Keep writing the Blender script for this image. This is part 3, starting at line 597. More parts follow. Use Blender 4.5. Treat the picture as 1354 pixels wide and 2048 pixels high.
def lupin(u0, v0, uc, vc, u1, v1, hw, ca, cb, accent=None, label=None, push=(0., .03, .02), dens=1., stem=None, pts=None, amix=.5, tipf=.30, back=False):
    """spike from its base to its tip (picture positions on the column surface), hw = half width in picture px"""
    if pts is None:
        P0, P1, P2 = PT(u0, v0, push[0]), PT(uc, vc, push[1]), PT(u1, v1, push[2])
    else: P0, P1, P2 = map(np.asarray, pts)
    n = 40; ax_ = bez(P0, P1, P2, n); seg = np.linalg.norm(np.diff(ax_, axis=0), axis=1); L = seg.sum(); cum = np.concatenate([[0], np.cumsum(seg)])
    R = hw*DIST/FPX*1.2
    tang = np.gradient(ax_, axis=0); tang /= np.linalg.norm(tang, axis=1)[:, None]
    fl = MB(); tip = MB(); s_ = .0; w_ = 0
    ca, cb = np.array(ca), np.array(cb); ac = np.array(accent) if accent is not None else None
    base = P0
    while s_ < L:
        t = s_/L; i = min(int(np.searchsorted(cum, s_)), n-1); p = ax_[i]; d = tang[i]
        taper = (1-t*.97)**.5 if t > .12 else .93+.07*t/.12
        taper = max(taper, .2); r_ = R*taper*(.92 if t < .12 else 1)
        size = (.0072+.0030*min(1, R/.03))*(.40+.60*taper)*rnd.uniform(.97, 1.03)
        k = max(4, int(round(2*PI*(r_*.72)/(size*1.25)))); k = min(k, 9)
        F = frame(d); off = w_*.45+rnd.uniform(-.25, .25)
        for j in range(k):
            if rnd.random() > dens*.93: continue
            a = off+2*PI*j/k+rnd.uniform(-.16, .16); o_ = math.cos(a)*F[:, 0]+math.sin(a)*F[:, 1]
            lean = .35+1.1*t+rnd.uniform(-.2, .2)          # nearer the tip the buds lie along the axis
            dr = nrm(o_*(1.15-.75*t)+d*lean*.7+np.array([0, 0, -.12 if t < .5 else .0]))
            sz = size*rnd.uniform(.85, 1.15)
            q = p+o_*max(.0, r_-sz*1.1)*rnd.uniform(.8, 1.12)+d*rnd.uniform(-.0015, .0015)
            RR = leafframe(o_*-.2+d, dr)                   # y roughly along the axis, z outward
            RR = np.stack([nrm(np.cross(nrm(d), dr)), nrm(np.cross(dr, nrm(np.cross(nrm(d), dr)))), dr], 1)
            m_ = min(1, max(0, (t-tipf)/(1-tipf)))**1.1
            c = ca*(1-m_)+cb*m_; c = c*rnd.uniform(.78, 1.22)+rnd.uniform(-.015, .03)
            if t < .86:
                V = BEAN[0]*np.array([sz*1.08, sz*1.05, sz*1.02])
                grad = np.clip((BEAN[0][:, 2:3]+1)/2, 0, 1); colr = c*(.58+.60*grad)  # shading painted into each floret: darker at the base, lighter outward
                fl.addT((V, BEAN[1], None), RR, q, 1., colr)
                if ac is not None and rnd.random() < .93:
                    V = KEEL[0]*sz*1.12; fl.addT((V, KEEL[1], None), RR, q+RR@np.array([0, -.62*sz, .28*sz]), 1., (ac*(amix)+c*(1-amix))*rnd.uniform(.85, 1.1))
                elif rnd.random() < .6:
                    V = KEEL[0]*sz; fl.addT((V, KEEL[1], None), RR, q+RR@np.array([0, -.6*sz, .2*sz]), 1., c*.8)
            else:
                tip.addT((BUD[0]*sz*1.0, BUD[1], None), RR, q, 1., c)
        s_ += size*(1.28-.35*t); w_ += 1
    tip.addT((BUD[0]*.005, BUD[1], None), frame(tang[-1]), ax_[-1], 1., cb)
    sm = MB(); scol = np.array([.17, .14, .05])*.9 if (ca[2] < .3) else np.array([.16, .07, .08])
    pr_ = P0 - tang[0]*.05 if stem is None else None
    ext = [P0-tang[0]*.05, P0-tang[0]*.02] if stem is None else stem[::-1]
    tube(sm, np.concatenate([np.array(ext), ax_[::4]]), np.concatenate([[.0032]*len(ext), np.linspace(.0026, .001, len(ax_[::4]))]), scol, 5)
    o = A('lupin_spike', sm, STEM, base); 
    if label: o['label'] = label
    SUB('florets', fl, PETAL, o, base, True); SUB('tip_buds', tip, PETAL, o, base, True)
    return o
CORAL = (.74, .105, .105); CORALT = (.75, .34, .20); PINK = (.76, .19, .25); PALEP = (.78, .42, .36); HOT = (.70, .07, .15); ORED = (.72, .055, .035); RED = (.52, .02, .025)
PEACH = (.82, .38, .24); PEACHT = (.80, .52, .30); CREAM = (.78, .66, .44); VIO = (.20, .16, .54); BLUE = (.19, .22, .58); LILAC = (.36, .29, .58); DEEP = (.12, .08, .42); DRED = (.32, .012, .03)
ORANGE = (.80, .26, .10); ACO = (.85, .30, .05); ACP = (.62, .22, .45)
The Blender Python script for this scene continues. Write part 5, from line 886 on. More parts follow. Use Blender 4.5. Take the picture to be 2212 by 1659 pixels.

┄┄┄┄┄┄┄┄┄┄┄┄┄┄┄┄┄┄┄┄

• **Short problem**
Every entry should be output exactly as written, please.

• **Task response**
Keep writing the Blender script for this image. This is part 3, starting at line 597. More parts follow. Use Blender 4.5. Treat the picture as 1354 pixels wide and 2048 pixels high.
def lupin(u0, v0, uc, vc, u1, v1, hw, ca, cb, accent=None, label=None, push=(0., .03, .02), dens=1., stem=None, pts=None, amix=.5, tipf=.30, back=False):
    """spike from its base to its tip (picture positions on the column surface), hw = half width in picture px"""
    if pts is None:
        P0, P1, P2 = PT(u0, v0, push[0]), PT(uc, vc, push[1]), PT(u1, v1, push[2])
    else: P0, P1, P2 = map(np.asarray, pts)
    n = 40; ax_ = bez(P0, P1, P2, n); seg = np.linalg.norm(np.diff(ax_, axis=0), axis=1); L = seg.sum(); cum = np.concatenate([[0], np.cumsum(seg)])
    R = hw*DIST/FPX*1.2
    tang = np.gradient(ax_, axis=0); tang /= np.linalg.norm(tang, axis=1)[:, None]
    fl = MB(); tip = MB(); s_ = .0; w_ = 0
    ca, cb = np.array(ca), np.array(cb); ac = np.array(accent) if accent is not None else None
    base = P0
    while s_ < L:
        t = s_/L; i = min(int(np.searchsorted(cum, s_)), n-1); p = ax_[i]; d = tang[i]
        taper = (1-t*.97)**.5 if t > .12 else .93+.07*t/.12
        taper = max(taper, .2); r_ = R*taper*(.92 if t < .12 else 1)
        size = (.0072+.0030*min(1, R/.03))*(.40+.60*taper)*rnd.uniform(.97, 1.03)
        k = max(4, int(round(2*PI*(r_*.72)/(size*1.25)))); k = min(k, 9)
        F = frame(d); off = w_*.45+rnd.uniform(-.25, .25)
        for j in range(k):
            if rnd.random() > dens*.93: continue
            a = off+2*PI*j/k+rnd.uniform(-.16, .16); o_ = math.cos(a)*F[:, 0]+math.sin(a)*F[:, 1]
            lean = .35+1.1*t+rnd.uniform(-.2, .2)          # nearer the tip the buds lie along the axis
            dr = nrm(o_*(1.15-.75*t)+d*lean*.7+np.array([0, 0, -.12 if t < .5 else .0]))
            sz = size*rnd.uniform(.85, 1.15)
            q = p+o_*max(.0, r_-sz*1.1)*rnd.uniform(.8, 1.12)+d*rnd.uniform(-.0015, .0015)
            RR = leafframe(o_*-.2+d, dr)                   # y roughly along the axis, z outward
            RR = np.stack([nrm(np.cross(nrm(d), dr)), nrm(np.cross(dr, nrm(np.cross(nrm(d), dr)))), dr], 1)
            m_ = min(1, max(0, (t-tipf)/(1-tipf)))**1.1
            c = ca*(1-m_)+cb*m_; c = c*rnd.uniform(.78, 1.22)+rnd.uniform(-.015, .03)
            if t < .86:
                V = BEAN[0]*np.array([sz*1.08, sz*1.05, sz*1.02])
                grad = np.clip((BEAN[0][:, 2:3]+1)/2, 0, 1); colr = c*(.58+.60*grad)  # shading painted into each floret: darker at the base, lighter outward
                fl.addT((V, BEAN[1], None), RR, q, 1., colr)
                if ac is not None and rnd.random() < .93:
                    V = KEEL[0]*sz*1.12; fl.addT((V, KEEL[1], None), RR, q+RR@np.array([0, -.62*sz, .28*sz]), 1., (ac*(amix)+c*(1-amix))*rnd.uniform(.85, 1.1))
                elif rnd.random() < .6:
                    V = KEEL[0]*sz; fl.addT((V, KEEL[1], None), RR, q+RR@np.array([0, -.6*sz, .2*sz]), 1., c*.8)
            else:
                tip.addT((BUD[0]*sz*1.0, BUD[1], None), RR, q, 1., c)
        s_ += size*(1.28-.35*t); w_ += 1
    tip.addT((BUD[0]*.005, BUD[1], None), frame(tang[-1]), ax_[-1], 1., cb)
    sm = MB(); scol = np.array([.17, .14, .05])*.9 if (ca[2] < .3) else np.array([.16, .07, .08])
    pr_ = P0 - tang[0]*.05 if stem is None else None
    ext = [P0-tang[0]*.05, P0-tang[0]*.02] if stem is None else stem[::-1]
    tube(sm, np.concatenate([np.array(ext), ax_[::4]]), np.concatenate([[.0032]*len(ext), np.linspace(.0026, .001, len(ax_[::4]))]), scol, 5)
    o = A('lupin_spike', sm, STEM, base); 
    if label: o['label'] = label
    SUB('florets', fl, PETAL, o, base, True); SUB('tip_buds', tip, PETAL, o, base, True)
    return o
CORAL = (.74, .105, .105); CORALT = (.75, .34, .20); PINK = (.76, .19, .25); PALEP = (.78, .42, .36); HOT = (.70, .07, .15); ORED = (.72, .055, .035); RED = (.52, .02, .025)
PEACH = (.82, .38, .24); PEACHT = (.80, .52, .30); CREAM = (.78, .66, .44); VIO = (.20, .16, .54); BLUE = (.19, .22, .58); LILAC = (.36, .29, .58); DEEP = (.12, .08, .42); DRED = (.32, .012, .03)
ORANGE = (.80, .26, .10); ACO = (.85, .30, .05); ACP = (.62, .22, .45)
The Blender Python script for this scene continues. Write part 5, from line 886 on. More parts follow. Use Blender 4.5. Take the picture to be 2212 by 1659 pixels.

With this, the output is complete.